Loewe demonstrates just how ambitious Anderson is. This is no quick-fix, bodged-together new designer job to give a label an added jolt of noteworthiness. Loewe was founded in 1846 and has reeled through a host of designers, including Narciso Rodriguez and Stuart Vevers, searching for an identity.

That’s precisely what Anderson is giving it. He has aggressively redesigned Loewe from the ground up, from reconfiguring the logo (with Mathias Augustyniak and Michael Amzalag of M/M Paris) to gutting and refitting more than 150 Loewe stores around the world – the latest, which opened last week in Miami, features an imported 18th-century Spanish granary, a building taken apart and rebuilt on US soil.

It’s the first time such a rebranding task has been undertaken in Loewe. It also echoes Anderson’s remit – maybe from on high, definitely from himself – to rip it up, and start again, rebuilding Loewe brick by brick. “We’re not a Dior,” says Anderson. “We have to use our resources differently. It’s a new brand and that’s the way I look at it. Yes it’s got 200 years of history but….”

In today’s fashion marketplace, though, does that really matter? Incidentally, Anderson is ripping up those history books – or rather, editing them. He is reissuing key designs from the Loewe archives, designs most people have never seen before, such as vanity cases from 1905, or a calfskin-wrapped clock from the Eighties. “Loewe had to fundamentally get a fashion culture overnight,” reasons Anderson.

“We had to make people believe that this brand had fashion before.” In short, he’s inventing a history for his versions of Loewe, eradicating the parts he doesn’t like, emphasising the parts that fit.

Anderson’s re-engineering of Loewe is a fascinating fashion experiment, and although it’s still too early to measure if it has paid off where it really counts (in sales), it has worked in terms of press. The latest example is Anderson, clad in Loewe ladieswear, on the cover of the biannual menswear magazine Fantastic Man, shot by David Sims.

Anderson’s clothes are frequently innovative as seen below, both on his own label, left, and for Loewe
Anderson’s clothes are frequently innovative as seen below, both on his own label, left, and for Loewe (AFP/Getty)

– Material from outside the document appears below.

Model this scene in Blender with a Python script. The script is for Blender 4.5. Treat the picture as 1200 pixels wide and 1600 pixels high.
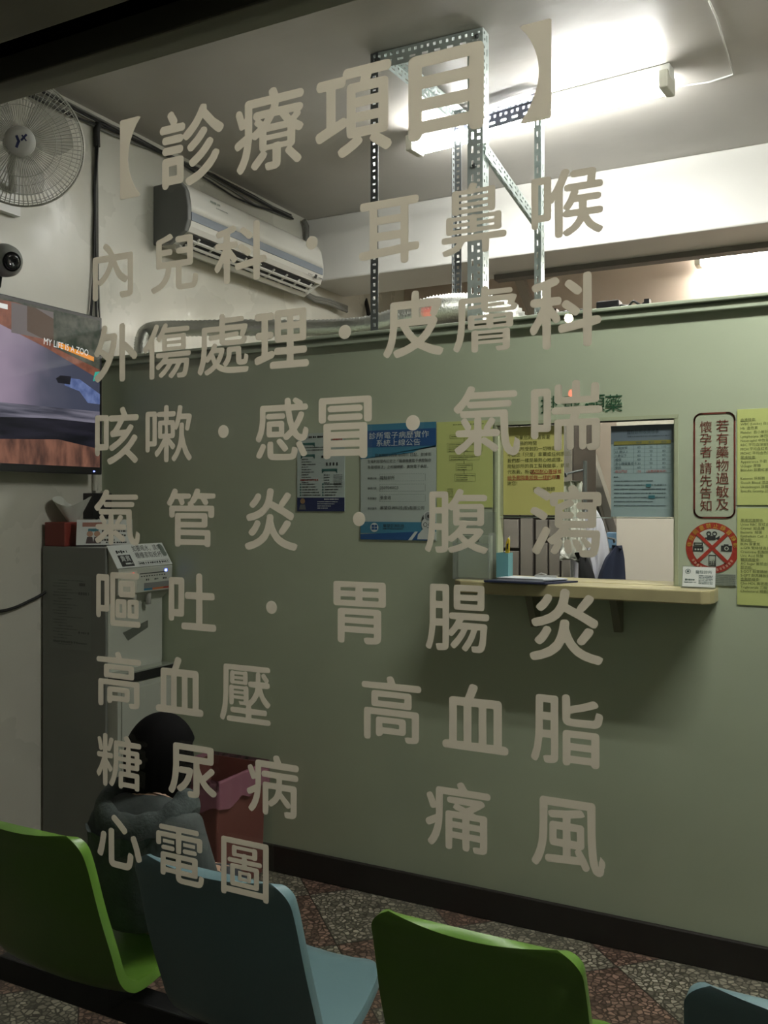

“He seems to have such a new and fearless approach to the idea of being the creative director of two brands,” says Gert Jonkers, co-editor of the magazine. “It’s amazing how he can do a giant job like Loewe in a very personal way.

“Everything he does there seems to be his personal interest – from the Arts and Crafts furniture in the stores, to the Steven Meisel personal archive pics in the campaign, to the collections.”

Yes, the collections. That’s the bit of Anderson that all the fuss should be about. Jonkers’s reference to Loewe’s imagery by the fabled fashion photographer Meisel is an interesting jumping-off point because, although Loewe advertising does, sometimes, feature the current collection’s clothing, it may also consist of a Vogue Italia editorial from 1997 that Anderson found especially inspirational.

“Trying to use the idea of fashion imagery, ‘Do we own it, do we not?’,” questions Anderson. “It doesn’t matter.”

He does the same thing with his clothes. Fashion trainspotters gleefully rip Anderson collections apart and point out the references to other designers’ work. It’s an act of stylistic Schadenfreude that isn’t unique to this designer, but it’s certainly one he’s taken on the chin.

“I’m very open about this, because I’m comfortable with it: everyone has their place, and I am an editor. I am a creative director. I’m about getting a bunch of people and trying to produce this one vision. I’m not going to tell you what it’s going to be because I want you to challenge me.”

Anderson pauses – a rare moment of silence. He loves to talk. “It’s like going into TK Maxx and being able to find something in there that is a) a bargain and b) something that you’ve never seen before. There’s a massive team here, they’re all great and I could name every single one of them. I’m not afraid to share their names because they help me do what I do. They are my TK Maxx.”

That’s something you don’t hear designers say very often.